(begin)
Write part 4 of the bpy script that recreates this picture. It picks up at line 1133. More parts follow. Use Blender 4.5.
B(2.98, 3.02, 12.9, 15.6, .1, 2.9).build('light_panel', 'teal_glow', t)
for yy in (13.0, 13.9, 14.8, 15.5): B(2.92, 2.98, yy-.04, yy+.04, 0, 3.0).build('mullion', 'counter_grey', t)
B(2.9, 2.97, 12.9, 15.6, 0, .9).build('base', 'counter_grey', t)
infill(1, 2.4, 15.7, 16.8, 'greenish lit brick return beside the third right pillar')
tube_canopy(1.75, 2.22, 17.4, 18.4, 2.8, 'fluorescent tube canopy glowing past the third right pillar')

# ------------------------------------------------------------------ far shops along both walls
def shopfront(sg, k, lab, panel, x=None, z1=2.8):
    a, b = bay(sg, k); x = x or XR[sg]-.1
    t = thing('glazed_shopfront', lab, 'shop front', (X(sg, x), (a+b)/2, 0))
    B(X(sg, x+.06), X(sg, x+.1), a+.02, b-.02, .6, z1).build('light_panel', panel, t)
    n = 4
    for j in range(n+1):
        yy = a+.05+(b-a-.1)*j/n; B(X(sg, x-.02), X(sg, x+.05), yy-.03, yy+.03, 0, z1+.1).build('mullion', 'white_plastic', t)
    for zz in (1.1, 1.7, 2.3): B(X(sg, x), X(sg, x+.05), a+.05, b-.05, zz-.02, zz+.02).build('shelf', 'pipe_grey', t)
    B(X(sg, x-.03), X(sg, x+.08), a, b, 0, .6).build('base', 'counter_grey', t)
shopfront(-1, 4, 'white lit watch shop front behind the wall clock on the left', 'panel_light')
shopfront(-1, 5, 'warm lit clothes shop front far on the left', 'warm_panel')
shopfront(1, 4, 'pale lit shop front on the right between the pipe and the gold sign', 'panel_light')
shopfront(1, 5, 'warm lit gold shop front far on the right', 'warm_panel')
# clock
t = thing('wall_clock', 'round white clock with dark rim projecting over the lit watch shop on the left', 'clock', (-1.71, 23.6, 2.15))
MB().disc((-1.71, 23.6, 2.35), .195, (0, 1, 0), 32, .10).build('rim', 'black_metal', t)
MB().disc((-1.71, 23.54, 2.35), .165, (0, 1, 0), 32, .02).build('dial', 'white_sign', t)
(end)
== Goal of the exercise ==
Restate every line of the data word for word.

== Solution to this exercise ==
Write part 4 of the bpy script that recreates this picture. It picks up at line 1133. More parts follow. Use Blender 4.5.
B(2.98, 3.02, 12.9, 15.6, .1, 2.9).build('light_panel', 'teal_glow', t)
for yy in (13.0, 13.9, 14.8, 15.5): B(2.92, 2.98, yy-.04, yy+.04, 0, 3.0).build('mullion', 'counter_grey', t)
B(2.9, 2.97, 12.9, 15.6, 0, .9).build('base', 'counter_grey', t)
infill(1, 2.4, 15.7, 16.8, 'greenish lit brick return beside the third right pillar')
tube_canopy(1.75, 2.22, 17.4, 18.4, 2.8, 'fluorescent tube canopy glowing past the third right pillar')

# ------------------------------------------------------------------ far shops along both walls
def shopfront(sg, k, lab, panel, x=None, z1=2.8):
    a, b = bay(sg, k); x = x or XR[sg]-.1
    t = thing('glazed_shopfront', lab, 'shop front', (X(sg, x), (a+b)/2, 0))
    B(X(sg, x+.06), X(sg, x+.1), a+.02, b-.02, .6, z1).build('light_panel', panel, t)
    n = 4
    for j in range(n+1):
        yy = a+.05+(b-a-.1)*j/n; B(X(sg, x-.02), X(sg, x+.05), yy-.03, yy+.03, 0, z1+.1).build('mullion', 'white_plastic', t)
    for zz in (1.1, 1.7, 2.3): B(X(sg, x), X(sg, x+.05), a+.05, b-.05, zz-.02, zz+.02).build('shelf', 'pipe_grey', t)
    B(X(sg, x-.03), X(sg, x+.08), a, b, 0, .6).build('base', 'counter_grey', t)
shopfront(-1, 4, 'white lit watch shop front behind the wall clock on the left', 'panel_light')
shopfront(-1, 5, 'warm lit clothes shop front far on the left', 'warm_panel')
shopfront(1, 4, 'pale lit shop front on the right between the pipe and the gold sign', 'panel_light')
shopfront(1, 5, 'warm lit gold shop front far on the right', 'warm_panel')
# clock
t = thing('wall_clock', 'round white clock with dark rim projecting over the lit watch shop on the left', 'clock', (-1.71, 23.6, 2.15))
MB().disc((-1.71, 23.6, 2.35), .195, (0, 1, 0), 32, .10).build('rim', 'black_metal', t)
MB().disc((-1.71, 23.54, 2.35), .165, (0, 1, 0), 32, .02).build('dial', 'white_sign', t)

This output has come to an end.